Santullo encuentra en El mar sin miedo el sonido orgánico y callejero en el que mejor brilla su pluma afilada y su decir de MC tanguero, de evidente identidad arrabalera montevideana. Un disco que lo conecta con el linaje de Peyote Asesino, atravesado por los perfumes bajofonderos y un bienvenido cruce con el pop rioplatense de los maestros Jaime Roos y Jorge Galemire.

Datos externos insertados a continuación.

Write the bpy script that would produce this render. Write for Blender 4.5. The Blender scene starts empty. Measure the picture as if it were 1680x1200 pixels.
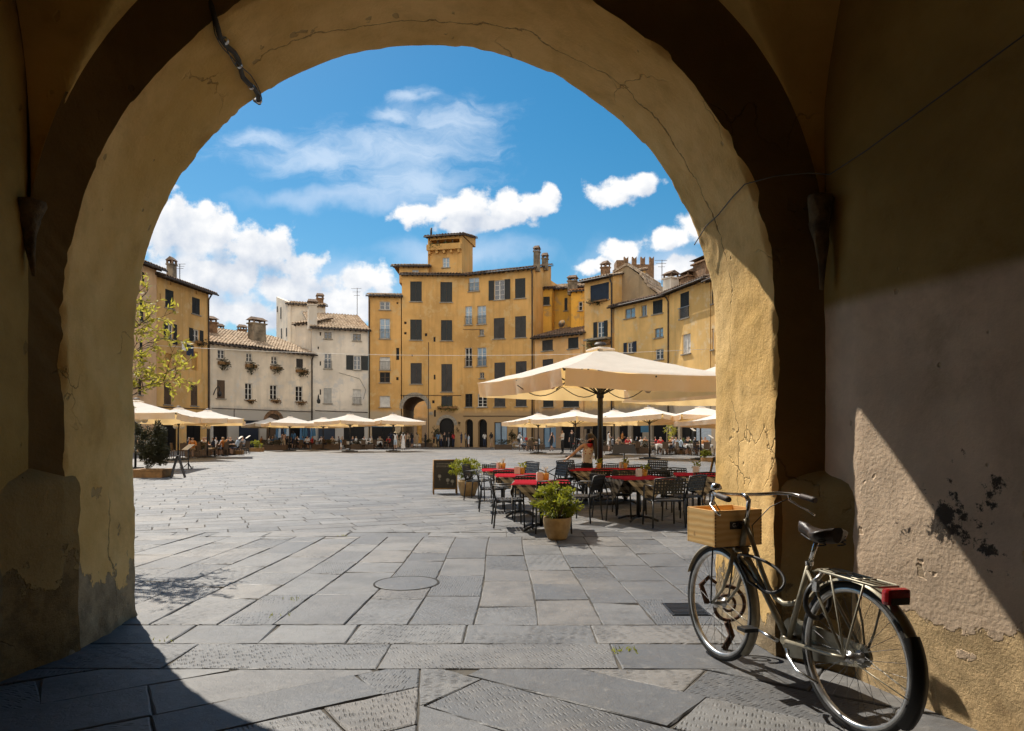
import bpy, bmesh, math, random
from mathutils import Vector, Matrix, noise
R = math.radians
random.seed(7)
SC = bpy.context.scene
COL = SC.collection
# ------------------------------------------------------------------ camera, sky, sun, exposure
CAMH, FPX, CX, HY = 1.4, 1120.0, 840.0, 713.0
cd = bpy.data.cameras.new('camera'); cam = bpy.data.objects.new('camera', cd); COL.objects.link(cam)
cam.location = (0, 0, CAMH); cam.rotation_euler = (R(90), 0, 0)
cd.lens = 24.0; cd.sensor_width = 36.0; cd.shift_y = (HY - 600) / 1680.0
cd.clip_start = 0.05; cd.clip_end = 2000
SC.camera = cam
SUN_EL, SUN_AZ = R(51.5), R(36.87)          # azimuth left of straight ahead
sd = bpy.data.lights.new('sun', 'SUN'); sun = bpy.data.objects.new('sun', sd); COL.objects.link(sun)
sd.energy = 5.0; sd.angle = R(0.5); sd.color = (1.0, 0.925, 0.81)
to_sun = Vector((-math.sin(SUN_AZ) * math.cos(SUN_EL), math.cos(SUN_AZ) * math.cos(SUN_EL), math.sin(SUN_EL)))
sun.rotation_euler = (-to_sun).to_track_quat('-Z', 'Y').to_euler()
sun.location = (0, 30, 60)
SC.view_settings.view_transform = 'Standard'; SC.view_settings.look = 'None'
SC.view_settings.exposure = 0.38; SC.view_settings.gamma = 1.0
SC.cycles.use_denoising = True; SC.cycles.use_adaptive_sampling = True; SC.cycles.adaptive_threshold = 0.03
SC.cycles.max_bounces = 8; SC.cycles.diffuse_bounces = 5; SC.cycles.glossy_bounces = 3
SC.cycles.transmission_bounces = 4; SC.cycles.sample_clamp_indirect = 6.0
SC.cycles.caustics_reflective = False; SC.cycles.caustics_refractive = False

class NT:
    """small helper round a node tree"""
    def __init__(s, tree): s.t = tree; s.n = tree.nodes; s.l = tree.links
    def node(s, typ, **kw):
        nd = s.n.new(typ)
        for k, v in kw.items(): setattr(nd, k, v)
        return nd
    def set(s, sock, val):
        if hasattr(val, 'is_output') or isinstance(val, bpy.types.NodeSocket): s.l.new(val, sock)
        elif isinstance(val, (tuple, list)) and sock.type == 'RGBA' and len(val) == 3: sock.default_value = (*val, 1)
        else: sock.default_value = val
    def math(s, op, a, b=None, c=None, clamp=False):
        nd = s.node('ShaderNodeMath', operation=op, use_clamp=clamp)
        s.set(nd.inputs[0], a)
        if b is not None: s.set(nd.inputs[1], b)
        if c is not None: s.set(nd.inputs[2], c)
        return nd.outputs[0]
    def vmath(s, op, a, b=None, out=0):
        nd = s.node('ShaderNodeVectorMath', operation=op)
        s.set(nd.inputs[0], a)
        if b is not None: s.set(nd.inputs[1], b)
        return nd.outputs[out]
    def noise(s, vec, scale, detail=4.0, rough=0.55, dist=0.0):
        nd = s.node('ShaderNodeTexNoise')
        if vec is not None: s.l.new(vec, nd.inputs['Vector'])
        nd.inputs['Scale'].default_value = scale; nd.inputs['Detail'].default_value = detail
        nd.inputs['Roughness'].default_value = rough; nd.inputs['Distortion'].default_value = dist
        return nd.outputs[0]
    def ramp(s, fac, lo, hi, smooth=True):
        nd = s.node('ShaderNodeMapRange', interpolation_type='SMOOTHSTEP' if smooth else 'LINEAR')
        s.set(nd.inputs[0], fac); nd.inputs[1].default_value = lo; nd.inputs[2].default_value = hi
        nd.inputs[3].default_value = 0; nd.inputs[4].default_value = 1
        return nd.outputs[0]
    def mix(s, fac, a, b, mode='MIX'):
        nd = s.node('ShaderNodeMix', data_type='RGBA', blend_type=mode)
        s.set(nd.inputs[0], fac); s.set(nd.inputs[6], a); s.set(nd.inputs[7], b)
        return nd.outputs[2]
    def scalevec(s, vec, sc):
        return s.vmath('MULTIPLY', vec, sc)
    def bump(s, h, strength, dist=0.01, normal=None):
        nd = s.node('ShaderNodeBump'); nd.inputs['Strength'].default_value = strength
        nd.inputs['Distance'].default_value = dist; s.l.new(h, nd.inputs['Height'])
        if normal is not None: s.l.new(normal, nd.inputs['Normal'])
        return nd.outputs[0]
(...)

Qué: Disco (edita Bizarro)
Hay artistas, y no son muchos, a los que el paso del tiempo les sienta muy bien. No se trata de madurez –vaya concepto resbaladizo– sino de síntesis, acumulación y, sobre todo, de afinar la intuición y el impacto de su discurso. Santullo, quien viene probando en esto de cantar-rapear-ponerle poesía a la canción desde los años noventa, cuando debutó en Montevideo como frontman de El Peyote Asesino (que editó el muy buen disco Terraja, producido por Gustavo Santaolalla), se mandó un nuevo trabajo en solitario, titulado El mar sin miedo, que lo muestra en el mejor momento de su carrera. El camino no fue fácil, para alguien que debió acostumbrarse a los exilios, a los desarraigos: nació en Montevideo, siendo niño su familia debió emigrar a México por motivos políticos, y regresó a la capital uruguaya siendo adolescente, para volver a irse –por asuntos económicos y existenciales– en el año 2000, fijando residencia en Castelldefells. La distancia no le impidió seguir conectado con la escena musical rioplatense. Volvió a las grabaciones con Bajofondo presenta a Santullo (2009), un muy buen primer álbum solista que sin embargo se le volvió incómodo a la hora de regresar a los escenarios: sintió fría su esencia electrónica, por lo que sus próximos pasos tuvieron que ver con formar una banda para rehacer arreglos y recuperar la química de viejas páginas que había escrito para Peyote y Kato. Entonces, lo del principio: la síntesis, el mejor Santullo y un gran disco –El mar sin miedo– en el que se saca las ganas de escribir una obra en la que reaparece el MC, esta vez al frente de una banda montevideana con mucho funk, que sabe a calle, que no le teme a meter un violín tanguero o guitarras que llevan directo a las calles musicales de Jaime Roos o remiten al pop de Sordromo, cruzarse con el tiempo de un reggaeton o más cercanos ecos murgueros. Santullo tiene, además, el secreto del letrista que acierta, que en un latiguillo puede concentrar sus conflictos y volverlos colectivos. «La ciudad se derrumba y yo cantando/ Estoy meando afuera de la escupidera/ Estoy zafando de mala manera/ Meto la pata, caigo en la carrera de ratas/ Pago mis deudas y tengo claro/ Bien claro/ Que la humedad es lo que mata». El mar sin miedo es uno de los álbumes más honestamente montevideanos de los últimos años, construido en la paradoja de la distancia, en una no tan lejana relación con aquellos primeros discos de un tal Roos compuestos y grabados entre Amsterdam y París.